What I look for in art and entertainment


People have often questioned my taste with regards to entertainment; not so much as why I like the movies, plays, literature or music that I do, but rather why I spend time rambling on about about certain films or albums but then have only a one-line comment for others.

The reason I like movies, plays, TV, literature, music, or generally any form of entertainment does not have as much as to do with with a plot or storyline or even execution, but for the ideas and concepts presented that I can get out of it. This is why sci-fi is my favourite genre: one can eke out scientific, existential, and metaphysical value from this genre. To illustrate with concrete examples: Some of favourite TV shows include The X Files, Millennium, Star Trek (all of them), and The Simpsons. My favourite movies include Naked, The Jungle Book, The Wall, and many others; favourite plays include Quills and Dance of Death. My favourite music pieces include Queensryche's Operation Mindcrime, Pink Floyd's Dark Side of the Moon, Primus' Sailing the Seas of Cheese and many others. My favourite works of literature include Web of Angels by John M. Ford, The Dark Tower series by Stephen King, Gödel Escher Bach: An Eternal Golden Braid by Douglas Hofstadter, Alice in Wonderland and In Through the Looking Glass by Lewis Carroll, 1984 by George Orwell and Einstein's Dreams by Alan Lightman, just to list a few examples; in terms of comic books, I like Uncle Scrooge, Asterix, Tintin, Lucky Luke, and Spawn.

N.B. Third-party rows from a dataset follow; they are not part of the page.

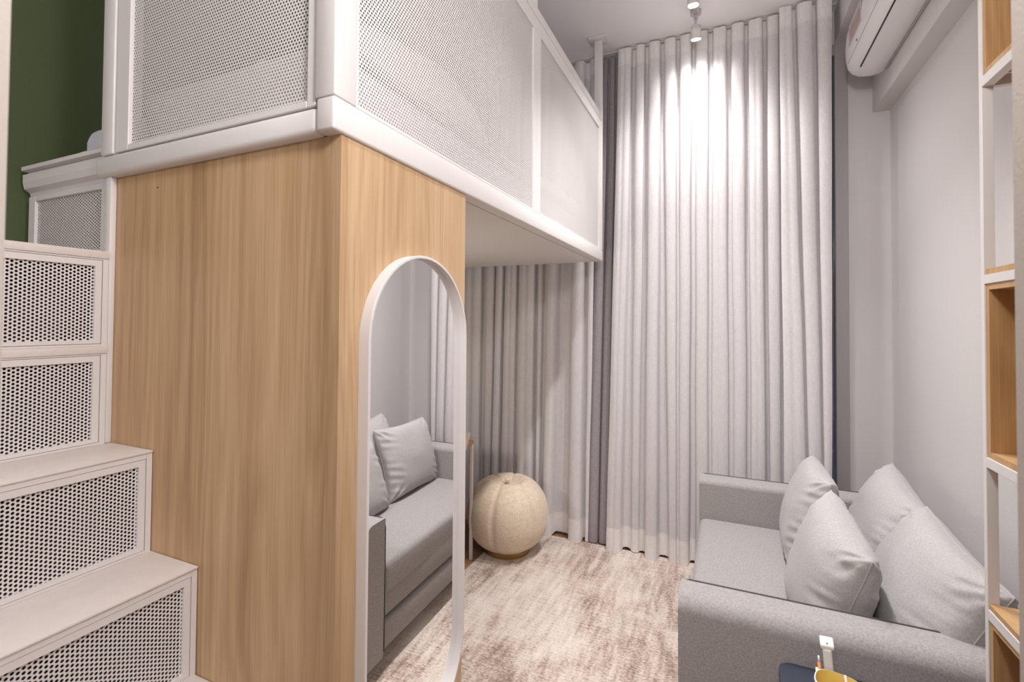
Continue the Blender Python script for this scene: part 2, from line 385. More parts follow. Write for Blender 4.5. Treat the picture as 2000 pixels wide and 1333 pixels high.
# gate over the stair side
bm = nb(); gx0, gx1 = -1.512, -.790
box(bm, (gx0, .748, 1.9505), (gx0+.058, .770, 2.80), .002); box(bm, (gx1-.022, .748, 1.9505), (gx1+.002, .770, 2.80), .002)
box(bm, (gx0+.0585, .748, 1.9505), (gx1-.0225, .770, 1.966), .002); box(bm, (gx0+.0585, .748, 2.77), (gx1-.0225, .770, 2.80), .002)
gt = link('gate', bm, M['metal'], lf)
B('perforated_panel', (gx0+.056, .757, 1.964), (gx1-.020, .758, 2.772), 'perf_gate', gt)

# ------------------------------------------------------------------ bedding
def heightfield(x0, x1, y0, y1, nx, ny, top, bot):
    bm = nb(); T = [[bm.verts.new((x0+(x1-x0)*i/nx, y0+(y1-y0)*j/ny, top(x0+(x1-x0)*i/nx, y0+(y1-y0)*j/ny))) for j in range(ny+1)] for i in range(nx+1)]
    for i in range(nx):
        for j in range(ny): bm.faces.new((T[i][j], T[i+1][j], T[i+1][j+1], T[i][j+1]))
    ring = [T[i][0] for i in range(nx+1)]+[T[nx][j] for j in range(1, ny+1)]+[T[i][ny] for i in range(nx-1, -1, -1)]+[T[0][j] for j in range(ny-1, 0, -1)]
    low = [bm.verts.new((v.co.x, v.co.y, bot)) for v in ring]
    for i in range(len(ring)): bm.faces.new((ring[i], low[i], low[(i+1)%len(ring)], ring[(i+1)%len(ring)]))
    bm.faces.new(low)
    return bm
o = B('mattress', (-1.945, .862, 1.9555), (-.80, 3.0, 2.130), 'pillow', None, .055, 5, origin=(-1.42, 1.9, 1.9555)); tag(o, 'thick lilac-white mattress on the loft platform under the duvet', 'mattress')
b2 = nb(); tube(b2, [(-1.93, .8615, 2.043), (-.82, .8615, 2.043)], .004, 6); link('mattress_seam', b2, M['pillow'], o, True)
def sm(a, b, x): t = max(0, min(1, (x-a)/(b-a))); return t*t*(3-2*t)
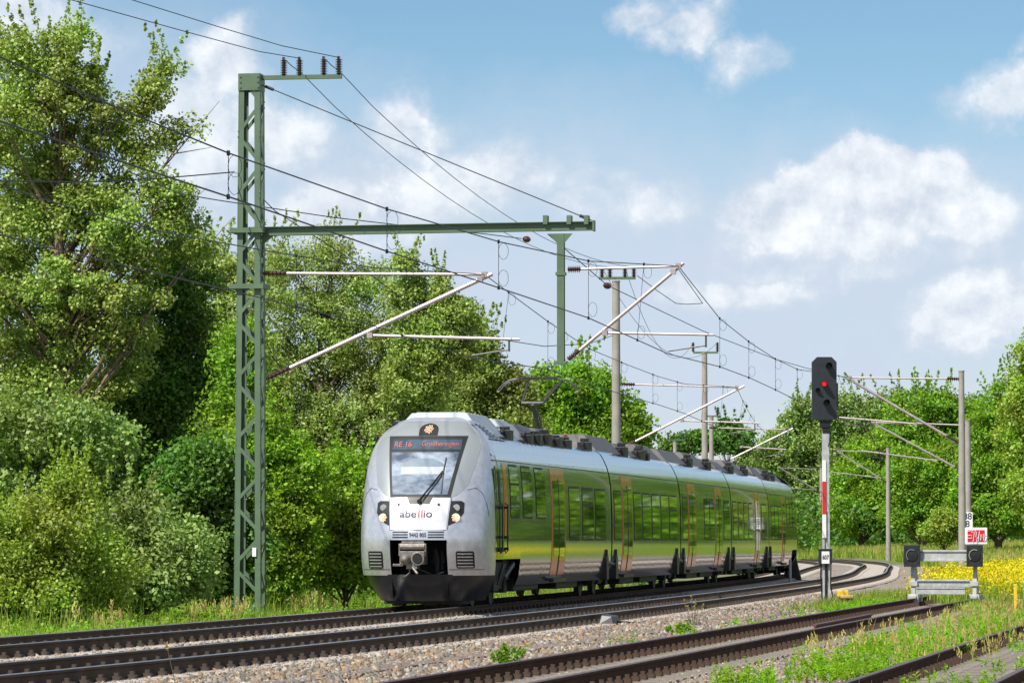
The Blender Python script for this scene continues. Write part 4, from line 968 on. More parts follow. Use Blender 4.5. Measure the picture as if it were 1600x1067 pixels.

I love Star Trek, even though the show is remarkably inconsistent, because of the ideas: in an episode of Deep Space Nine called Field of Fire, a mediocre plot involving an assasination had a couple of great ideas: one, the use of a rifle that used transporter technology to transport the bullet to point-blank range of the target after being fired, and two, the use of a scope that could see through bulkheads and walls to make such a weapon useful and effective. Those two ideas alone made the show worth watching and extremely enjoyable.

Even given all this, in general I prefer anything that goes to an extreme, that pushes the limits of what is considered "acceptable" or "not acceptable". I think taking risks is a virtue in and of itself, because it shakes the foundations of your conceptions.

To sum it all up: to me, concept is more important than substance, consistency, or execution. This has its advantages: on the one hand, I can really go for the low-brow humour of the sort found in Spike & Mike's Sick and Twisted Festival of Animation while on the other hand, I can appreciate the intellectual content at a deep level in an album like The Residents's Wormwood or a comic book like The Life and Times of Scrooge McDuck.